Which brings us on to the next stage. Eight teams remain. The ties have been drawn. Here’s five questions that will need sorting out in the quarterfinals of the 2018/19 UEFA Champions League.
1 – Can Ajax keep the fairytale alive?
Fairytales rarely happen in the Champions League. The history of the competition is littered with underdogs who made us believe, but eventually fell short. Dinamo Kiev, led by a young Andrei Shevchenko, stunned Real Madrid in 1999, only to fall in the semis. A year later, Valencia shocked the world by going one better and reaching the final. More recently, a Kylian Mbappe-inspired Monaco put out Borussia Dortmund and Manchester City en route to the semis.
What all those sides have in common is that, once their run had ended, the star players were cherry-picked off and the team dismantled. Ajax know this all too well: indeed, their star man Frenkie de Jong has already been sold to Barcelona for more than $100m. In all likelihood, the likes of Hakim Ziyech, Matthijs De Ligt and Donny van de Beek will follow. This could be their last hurrah in Holland, and with a tie against Juventus coming up, they will fancy their chances.

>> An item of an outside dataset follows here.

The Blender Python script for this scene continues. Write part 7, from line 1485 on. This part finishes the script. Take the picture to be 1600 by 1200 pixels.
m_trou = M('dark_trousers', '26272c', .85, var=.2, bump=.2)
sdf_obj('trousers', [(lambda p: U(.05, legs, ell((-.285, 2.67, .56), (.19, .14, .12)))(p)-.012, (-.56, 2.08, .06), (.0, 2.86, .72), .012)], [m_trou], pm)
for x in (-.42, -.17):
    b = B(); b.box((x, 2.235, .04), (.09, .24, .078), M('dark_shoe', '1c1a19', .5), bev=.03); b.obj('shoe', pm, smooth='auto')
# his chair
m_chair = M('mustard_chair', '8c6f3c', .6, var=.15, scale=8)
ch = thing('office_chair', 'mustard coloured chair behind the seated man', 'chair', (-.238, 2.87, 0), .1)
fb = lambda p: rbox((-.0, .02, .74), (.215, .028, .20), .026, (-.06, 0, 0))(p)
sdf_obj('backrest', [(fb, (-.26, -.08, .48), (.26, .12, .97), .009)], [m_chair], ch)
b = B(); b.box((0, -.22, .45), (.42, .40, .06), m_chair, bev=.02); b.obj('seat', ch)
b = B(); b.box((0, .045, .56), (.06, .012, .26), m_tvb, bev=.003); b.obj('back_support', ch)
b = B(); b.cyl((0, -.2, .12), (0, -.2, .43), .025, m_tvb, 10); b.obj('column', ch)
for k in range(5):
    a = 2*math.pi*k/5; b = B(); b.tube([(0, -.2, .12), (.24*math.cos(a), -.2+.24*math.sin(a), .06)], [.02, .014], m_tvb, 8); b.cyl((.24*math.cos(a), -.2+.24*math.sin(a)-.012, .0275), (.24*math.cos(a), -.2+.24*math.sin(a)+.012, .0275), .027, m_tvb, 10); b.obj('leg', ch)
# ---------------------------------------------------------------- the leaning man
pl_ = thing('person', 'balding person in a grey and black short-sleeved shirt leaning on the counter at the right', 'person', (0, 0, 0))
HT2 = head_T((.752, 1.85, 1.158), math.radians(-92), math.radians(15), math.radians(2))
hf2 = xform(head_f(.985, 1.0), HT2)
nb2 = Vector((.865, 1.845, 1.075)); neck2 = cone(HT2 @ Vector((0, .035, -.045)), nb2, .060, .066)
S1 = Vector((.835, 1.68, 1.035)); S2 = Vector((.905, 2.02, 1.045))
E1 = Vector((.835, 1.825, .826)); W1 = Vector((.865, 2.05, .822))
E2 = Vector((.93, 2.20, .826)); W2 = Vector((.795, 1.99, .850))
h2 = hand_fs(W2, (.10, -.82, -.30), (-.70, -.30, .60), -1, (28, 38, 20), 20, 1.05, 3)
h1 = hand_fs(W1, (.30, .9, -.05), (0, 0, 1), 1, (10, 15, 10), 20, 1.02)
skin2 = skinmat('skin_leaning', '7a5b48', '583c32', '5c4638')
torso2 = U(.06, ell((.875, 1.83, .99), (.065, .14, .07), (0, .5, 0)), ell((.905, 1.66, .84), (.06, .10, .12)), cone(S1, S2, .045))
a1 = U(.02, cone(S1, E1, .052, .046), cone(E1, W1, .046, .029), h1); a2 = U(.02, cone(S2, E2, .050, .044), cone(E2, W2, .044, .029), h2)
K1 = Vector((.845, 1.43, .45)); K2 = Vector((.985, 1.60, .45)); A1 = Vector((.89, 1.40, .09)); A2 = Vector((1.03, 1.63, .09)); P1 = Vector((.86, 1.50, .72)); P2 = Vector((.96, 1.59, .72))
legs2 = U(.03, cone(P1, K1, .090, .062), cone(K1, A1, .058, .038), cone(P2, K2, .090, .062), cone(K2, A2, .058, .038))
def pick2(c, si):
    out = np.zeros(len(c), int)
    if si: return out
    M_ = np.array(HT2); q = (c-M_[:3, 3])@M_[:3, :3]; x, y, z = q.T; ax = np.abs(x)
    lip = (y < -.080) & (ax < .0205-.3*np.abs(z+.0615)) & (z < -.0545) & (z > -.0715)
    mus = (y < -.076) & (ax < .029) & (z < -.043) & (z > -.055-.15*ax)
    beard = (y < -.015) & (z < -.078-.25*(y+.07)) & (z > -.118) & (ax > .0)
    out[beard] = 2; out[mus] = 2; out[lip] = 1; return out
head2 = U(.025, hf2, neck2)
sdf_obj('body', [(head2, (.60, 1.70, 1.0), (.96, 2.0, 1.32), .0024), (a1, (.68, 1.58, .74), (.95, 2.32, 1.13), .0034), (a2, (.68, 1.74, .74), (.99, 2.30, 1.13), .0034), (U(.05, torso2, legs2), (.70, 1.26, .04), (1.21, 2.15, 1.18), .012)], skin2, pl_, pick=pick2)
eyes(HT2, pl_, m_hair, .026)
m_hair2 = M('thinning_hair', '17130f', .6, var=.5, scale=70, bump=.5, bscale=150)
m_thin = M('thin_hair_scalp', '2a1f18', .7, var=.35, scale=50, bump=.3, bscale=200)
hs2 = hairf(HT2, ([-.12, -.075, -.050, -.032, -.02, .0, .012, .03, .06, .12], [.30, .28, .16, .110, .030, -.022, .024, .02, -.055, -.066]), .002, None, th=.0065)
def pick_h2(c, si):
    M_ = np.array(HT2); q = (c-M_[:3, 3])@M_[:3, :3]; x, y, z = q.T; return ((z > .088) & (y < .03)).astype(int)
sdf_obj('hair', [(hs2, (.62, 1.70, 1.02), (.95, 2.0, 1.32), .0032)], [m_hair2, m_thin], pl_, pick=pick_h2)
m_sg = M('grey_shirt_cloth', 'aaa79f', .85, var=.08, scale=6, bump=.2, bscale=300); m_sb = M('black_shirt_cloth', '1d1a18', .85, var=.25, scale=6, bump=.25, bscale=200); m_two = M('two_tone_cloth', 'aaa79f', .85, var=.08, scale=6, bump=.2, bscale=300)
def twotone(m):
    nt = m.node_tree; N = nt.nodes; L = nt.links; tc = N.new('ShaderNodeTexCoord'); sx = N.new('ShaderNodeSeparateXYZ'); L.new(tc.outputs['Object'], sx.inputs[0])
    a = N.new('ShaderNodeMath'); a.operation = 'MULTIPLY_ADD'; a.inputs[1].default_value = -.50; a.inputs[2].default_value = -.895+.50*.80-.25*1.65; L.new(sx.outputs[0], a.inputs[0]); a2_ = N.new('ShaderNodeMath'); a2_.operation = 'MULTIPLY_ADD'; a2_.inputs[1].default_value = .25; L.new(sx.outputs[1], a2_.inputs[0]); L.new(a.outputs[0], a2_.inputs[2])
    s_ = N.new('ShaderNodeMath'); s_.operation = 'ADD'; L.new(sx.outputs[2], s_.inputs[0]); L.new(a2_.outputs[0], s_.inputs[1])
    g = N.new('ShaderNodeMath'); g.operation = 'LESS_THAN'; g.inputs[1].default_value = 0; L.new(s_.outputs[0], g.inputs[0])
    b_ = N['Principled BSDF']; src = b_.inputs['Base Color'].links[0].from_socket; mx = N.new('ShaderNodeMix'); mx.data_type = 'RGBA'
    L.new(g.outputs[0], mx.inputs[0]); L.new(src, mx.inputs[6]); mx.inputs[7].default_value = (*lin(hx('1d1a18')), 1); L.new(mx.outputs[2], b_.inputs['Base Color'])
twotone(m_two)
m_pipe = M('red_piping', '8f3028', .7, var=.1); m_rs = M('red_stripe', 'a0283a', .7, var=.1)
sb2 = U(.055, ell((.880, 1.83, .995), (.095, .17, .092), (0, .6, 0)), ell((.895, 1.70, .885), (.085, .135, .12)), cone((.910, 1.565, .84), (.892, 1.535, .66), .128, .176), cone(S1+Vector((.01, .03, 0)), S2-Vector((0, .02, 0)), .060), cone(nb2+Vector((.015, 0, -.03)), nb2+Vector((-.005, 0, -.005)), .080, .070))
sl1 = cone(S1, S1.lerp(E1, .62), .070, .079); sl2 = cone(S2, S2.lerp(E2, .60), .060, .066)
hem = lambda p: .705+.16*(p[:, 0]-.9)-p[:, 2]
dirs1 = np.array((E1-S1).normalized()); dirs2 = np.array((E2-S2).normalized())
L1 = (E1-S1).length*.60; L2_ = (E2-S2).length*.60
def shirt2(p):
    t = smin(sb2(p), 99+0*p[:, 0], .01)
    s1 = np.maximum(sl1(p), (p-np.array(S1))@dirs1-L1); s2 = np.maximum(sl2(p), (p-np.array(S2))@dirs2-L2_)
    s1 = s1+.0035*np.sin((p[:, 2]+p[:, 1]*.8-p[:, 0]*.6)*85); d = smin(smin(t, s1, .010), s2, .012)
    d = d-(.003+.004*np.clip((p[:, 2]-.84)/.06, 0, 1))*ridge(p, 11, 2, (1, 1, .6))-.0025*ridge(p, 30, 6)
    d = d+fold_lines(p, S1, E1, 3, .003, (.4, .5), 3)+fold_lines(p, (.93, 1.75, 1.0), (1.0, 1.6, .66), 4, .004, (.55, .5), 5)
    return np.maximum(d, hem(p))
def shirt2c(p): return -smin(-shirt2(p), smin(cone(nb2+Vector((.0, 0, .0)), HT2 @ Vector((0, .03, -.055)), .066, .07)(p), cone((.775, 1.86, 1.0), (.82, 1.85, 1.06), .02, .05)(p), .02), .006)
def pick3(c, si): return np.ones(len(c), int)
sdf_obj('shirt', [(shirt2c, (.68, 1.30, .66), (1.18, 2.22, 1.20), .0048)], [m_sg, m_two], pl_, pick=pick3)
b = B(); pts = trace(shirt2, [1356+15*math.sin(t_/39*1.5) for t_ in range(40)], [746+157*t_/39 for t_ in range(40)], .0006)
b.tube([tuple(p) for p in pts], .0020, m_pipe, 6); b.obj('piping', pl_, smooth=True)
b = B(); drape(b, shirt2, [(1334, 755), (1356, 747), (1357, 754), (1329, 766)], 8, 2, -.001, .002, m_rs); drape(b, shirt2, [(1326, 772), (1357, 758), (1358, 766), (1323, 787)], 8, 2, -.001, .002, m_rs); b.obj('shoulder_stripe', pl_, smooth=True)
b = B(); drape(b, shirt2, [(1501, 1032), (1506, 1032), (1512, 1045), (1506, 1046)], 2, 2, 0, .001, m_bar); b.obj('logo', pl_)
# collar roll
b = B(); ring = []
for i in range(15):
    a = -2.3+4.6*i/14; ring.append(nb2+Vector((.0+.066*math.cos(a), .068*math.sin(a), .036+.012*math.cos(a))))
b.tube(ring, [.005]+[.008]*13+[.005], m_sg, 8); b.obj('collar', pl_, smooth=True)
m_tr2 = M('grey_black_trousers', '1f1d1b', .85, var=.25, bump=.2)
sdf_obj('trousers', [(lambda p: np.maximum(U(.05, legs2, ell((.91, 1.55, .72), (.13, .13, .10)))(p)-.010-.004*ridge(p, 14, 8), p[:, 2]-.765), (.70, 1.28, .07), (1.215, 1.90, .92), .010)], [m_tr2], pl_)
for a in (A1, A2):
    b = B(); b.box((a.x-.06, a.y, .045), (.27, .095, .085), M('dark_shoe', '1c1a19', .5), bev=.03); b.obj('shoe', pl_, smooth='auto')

Juve are a great side, but they are very much at the other end of the age spectrum to Ajax. The Dutch side proved against Real that they can rip teams apart using skill and pace. Chiellini et al will not relish the idea of Ziyech and co baring down on them, with Dusan Tadic, rejuvenated in Amsterdam, scheming away. Ajax should have no fear going to Turin.
2 – Should Liverpool concentrate on the Champions League?
Liverpool are a club defined by their performances in Europe. Their five Champions League/European Cup titles stands alone in English football, and few arenas can compete with Anfield on a European night. In Porto, they have got arguably the weakest team left in the competition and thus the best draw that they could have hoped for. If they don’t make the semifinals, it will be a major disappointment.
The only question, however, might be how much they actually want to progress in Europe. They currently lie one point back in the race for the Premier League title, a victory that would mean infinitely more to the club than a Champions League win. Liverpool have been starved of success in the league since 1990 and many fans would rather the club concentrate fully on ending their Premier League drought. Jürgen Klopp will feel that his team and compete on two fronts, but when push comes to shove, he might well choose to prioritize domestic glory.
3 – Can Manchester City win the quadruple?
As much as Liverpool crave Premier League success, so Manchester City need a European trophy to validate the huge sums spent on their team by the Abu Dhabi hierarchy. On top of their battles in the Premier League and the Champions League, they are also still competing in the FA Cup. Having won the League Cup at the end of February, this presents them with the chance of an unprecedented quadruple.
Competing on four fronts tends to have a fairly calamitous effect on fixture scheduling, however – probably why nobody else has managed to win all the cups in recent memory.